Если б он был этим недоволен, и тогда я не стал бы упрекать себя за свое нежелание обмануть его в чем бы то ни было, и, конечно, мне не приходится также упрекать себя за то, что в сердце своем я недостаточно отвечал на его доброту, хотя иногда делал это нелюбезно, тогда как сам он необыкновенно обаятельно выказывал мне свою милость. Несколько дней спустя он прислал мне корзину дичи, и я принял ее надлежащим образом. Через некоторое время он прислал другую; и один из его ловчих написал мне по его приказанию, что это дичь от охоты его высочества, застреленная им самим. Я принял и на этот раз, но написал г-же де Буффле, что больше принимать не буду. Письмо мое было встречено всеобщим порицанием, и по заслугам: отказаться принять в подарок дичь от принца крови, да еще делающего подарок так учтиво, – это не столько щепетильность гордого человека, желающего сохранить независимость, сколько грубость зазнавшегося невежи. Я никогда не перечитывал этого письма в своем собрании без того, чтоб не покраснеть и не пожалеть, что написал его. Но ведь я задумал писать исповедь не для того, чтобы замалчивать свои глупости, а эта невежливость так возмущает меня самого, что я не позволю себе скрыть ее.
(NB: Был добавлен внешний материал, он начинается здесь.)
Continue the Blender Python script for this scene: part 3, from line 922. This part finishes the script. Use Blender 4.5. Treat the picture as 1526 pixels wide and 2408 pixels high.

Я едва не сделал другой глупости, вздумав стать его соперником: в ту пору г-жа де Буффле была еще его любовницей, а я ничего не знал об этом. Г-жа де Буффле довольно часто навещала меня, вместе с кавалером де Лоранзи. Она была красива и еще молода. Она усвоила римский строй мыслей, а у меня он всегда был романтический, что довольно близко. Я чуть было не увлекся; думаю, она это заметила; кавалер де Лоранзи заметил тоже: по крайней мере, он заговорил со мной об этом, и в таком тоне, что отнюдь не обескуражил меня. Но на этот раз я оказался благоразумным; да и пора было образумиться в пятьдесят лет. Помня урок, преподанный мною в «Письме к д’Аламберу», я постыдился так дурно им воспользоваться самому. К тому же я узнал то, чего не знал раньше, и, конечно, только совсем потеряв голову, можно было соперничать с такой высокой особой. Наконец, я, быть может, еще не вполне исцелился от своей страсти к г-же д’Удето; чувствуя, что никто уже не может занять ее место в моем сердце, я навсегда простился с любовью. Теперь, когда я пишу это, я только что испытал на себе очень опасное заигрыванье и очень волнующие взгляды одной молодой женщины, имевшей свои виды; но если она притворилась, будто забыла о двенадцати моих пятилетиях, то я помнил о них. Выпутавшись из этих сетей, я уже не боюсь упасть и отвечаю за себя до конца моих дней.

Г-жа де Буффле, заметив, какое волнение она во мне вызвала, имела также возможность заметить, что я справился с ним. Я не настолько безумен и не настолько тщеславен, чтобы вообразить, будто мог в моем возрасте понравиться ей; но на основании некоторых слов, сказанных ею Терезе, мне показалось, что я заинтересовал ее. Если это было так и если она не простила мне этого обманутого интереса, приходится признать, что я действительно рожден для того, чтобы быть жертвой своих слабостей; победившая любовь оказалась для меня роковой, а любовь побежденная – еще более пагубной.

На этом кончается собрание писем, служившее мне путеводителем при написании этих двух книг. Дальше я пойду только по следам своих воспоминаний. Но жестокие воспоминания этих дальнейших лет запечатлелись во мне с такою силой, что, теряясь в необъятном море моих несчастий, я не могу забыть подробностей первого своего крушения, хотя последствия его помню лишь смутно. Поэтому в следующей книге я могу идти вперед еще довольно уверенно. Но дальше мне уж придется подвигаться только ощупью.